*WHAT YOU ARE ASKED TO DO:*
Below you will find a set of lines. Repeat them all exactly.

*DATA BLOCK:*

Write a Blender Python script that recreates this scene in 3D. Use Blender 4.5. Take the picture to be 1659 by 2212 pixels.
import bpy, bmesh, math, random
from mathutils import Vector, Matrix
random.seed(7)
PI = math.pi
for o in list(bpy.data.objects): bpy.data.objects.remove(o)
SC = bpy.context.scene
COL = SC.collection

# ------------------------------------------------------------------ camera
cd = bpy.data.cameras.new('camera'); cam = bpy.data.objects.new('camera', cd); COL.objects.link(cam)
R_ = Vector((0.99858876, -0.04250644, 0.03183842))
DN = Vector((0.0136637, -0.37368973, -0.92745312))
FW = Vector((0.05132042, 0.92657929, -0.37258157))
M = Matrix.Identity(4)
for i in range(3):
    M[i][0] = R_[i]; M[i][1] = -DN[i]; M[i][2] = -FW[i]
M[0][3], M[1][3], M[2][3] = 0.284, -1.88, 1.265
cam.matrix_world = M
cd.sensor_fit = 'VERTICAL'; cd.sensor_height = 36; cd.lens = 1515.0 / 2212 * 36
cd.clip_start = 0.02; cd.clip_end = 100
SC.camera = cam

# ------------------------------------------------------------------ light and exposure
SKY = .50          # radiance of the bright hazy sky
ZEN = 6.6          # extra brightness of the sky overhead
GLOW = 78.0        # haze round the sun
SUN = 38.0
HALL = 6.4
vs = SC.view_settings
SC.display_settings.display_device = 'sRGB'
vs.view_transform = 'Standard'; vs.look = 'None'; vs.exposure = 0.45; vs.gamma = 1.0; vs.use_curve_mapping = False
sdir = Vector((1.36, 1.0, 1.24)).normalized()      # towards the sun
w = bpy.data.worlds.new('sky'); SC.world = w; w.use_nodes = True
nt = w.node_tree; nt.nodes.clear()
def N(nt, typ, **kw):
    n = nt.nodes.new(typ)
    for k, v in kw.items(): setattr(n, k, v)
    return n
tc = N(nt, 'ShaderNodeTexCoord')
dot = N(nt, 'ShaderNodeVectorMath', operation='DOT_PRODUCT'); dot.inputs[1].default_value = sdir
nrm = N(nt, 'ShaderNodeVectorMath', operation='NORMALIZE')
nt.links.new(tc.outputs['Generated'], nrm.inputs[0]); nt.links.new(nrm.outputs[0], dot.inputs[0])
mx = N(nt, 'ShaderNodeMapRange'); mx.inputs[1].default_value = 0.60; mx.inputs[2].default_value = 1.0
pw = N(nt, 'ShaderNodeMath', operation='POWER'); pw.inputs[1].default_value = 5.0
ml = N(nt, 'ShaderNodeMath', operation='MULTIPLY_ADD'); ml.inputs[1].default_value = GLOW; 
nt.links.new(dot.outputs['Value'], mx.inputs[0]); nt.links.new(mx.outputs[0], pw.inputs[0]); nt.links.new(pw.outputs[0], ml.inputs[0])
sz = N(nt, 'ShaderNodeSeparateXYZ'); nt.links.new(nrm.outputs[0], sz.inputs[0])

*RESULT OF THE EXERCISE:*
Write a Blender Python script that recreates this scene in 3D. Use Blender 4.5. Take the picture to be 1659 by 2212 pixels.
import bpy, bmesh, math, random
from mathutils import Vector, Matrix
random.seed(7)
PI = math.pi
for o in list(bpy.data.objects): bpy.data.objects.remove(o)
SC = bpy.context.scene
COL = SC.collection

# ------------------------------------------------------------------ camera
cd = bpy.data.cameras.new('camera'); cam = bpy.data.objects.new('camera', cd); COL.objects.link(cam)
R_ = Vector((0.99858876, -0.04250644, 0.03183842))
DN = Vector((0.0136637, -0.37368973, -0.92745312))
FW = Vector((0.05132042, 0.92657929, -0.37258157))
M = Matrix.Identity(4)
for i in range(3):
    M[i][0] = R_[i]; M[i][1] = -DN[i]; M[i][2] = -FW[i]
M[0][3], M[1][3], M[2][3] = 0.284, -1.88, 1.265
cam.matrix_world = M
cd.sensor_fit = 'VERTICAL'; cd.sensor_height = 36; cd.lens = 1515.0 / 2212 * 36
cd.clip_start = 0.02; cd.clip_end = 100
SC.camera = cam

# ------------------------------------------------------------------ light and exposure
SKY = .50          # radiance of the bright hazy sky
ZEN = 6.6          # extra brightness of the sky overhead
GLOW = 78.0        # haze round the sun
SUN = 38.0
HALL = 6.4
vs = SC.view_settings
SC.display_settings.display_device = 'sRGB'
vs.view_transform = 'Standard'; vs.look = 'None'; vs.exposure = 0.45; vs.gamma = 1.0; vs.use_curve_mapping = False
sdir = Vector((1.36, 1.0, 1.24)).normalized()      # towards the sun
w = bpy.data.worlds.new('sky'); SC.world = w; w.use_nodes = True
nt = w.node_tree; nt.nodes.clear()
def N(nt, typ, **kw):
    n = nt.nodes.new(typ)
    for k, v in kw.items(): setattr(n, k, v)
    return n
tc = N(nt, 'ShaderNodeTexCoord')
dot = N(nt, 'ShaderNodeVectorMath', operation='DOT_PRODUCT'); dot.inputs[1].default_value = sdir
nrm = N(nt, 'ShaderNodeVectorMath', operation='NORMALIZE')
nt.links.new(tc.outputs['Generated'], nrm.inputs[0]); nt.links.new(nrm.outputs[0], dot.inputs[0])
mx = N(nt, 'ShaderNodeMapRange'); mx.inputs[1].default_value = 0.60; mx.inputs[2].default_value = 1.0
pw = N(nt, 'ShaderNodeMath', operation='POWER'); pw.inputs[1].default_value = 5.0
ml = N(nt, 'ShaderNodeMath', operation='MULTIPLY_ADD'); ml.inputs[1].default_value = GLOW; 
nt.links.new(dot.outputs['Value'], mx.inputs[0]); nt.links.new(mx.outputs[0], pw.inputs[0]); nt.links.new(pw.outputs[0], ml.inputs[0])
sz = N(nt, 'ShaderNodeSeparateXYZ'); nt.links.new(nrm.outputs[0], sz.inputs[0])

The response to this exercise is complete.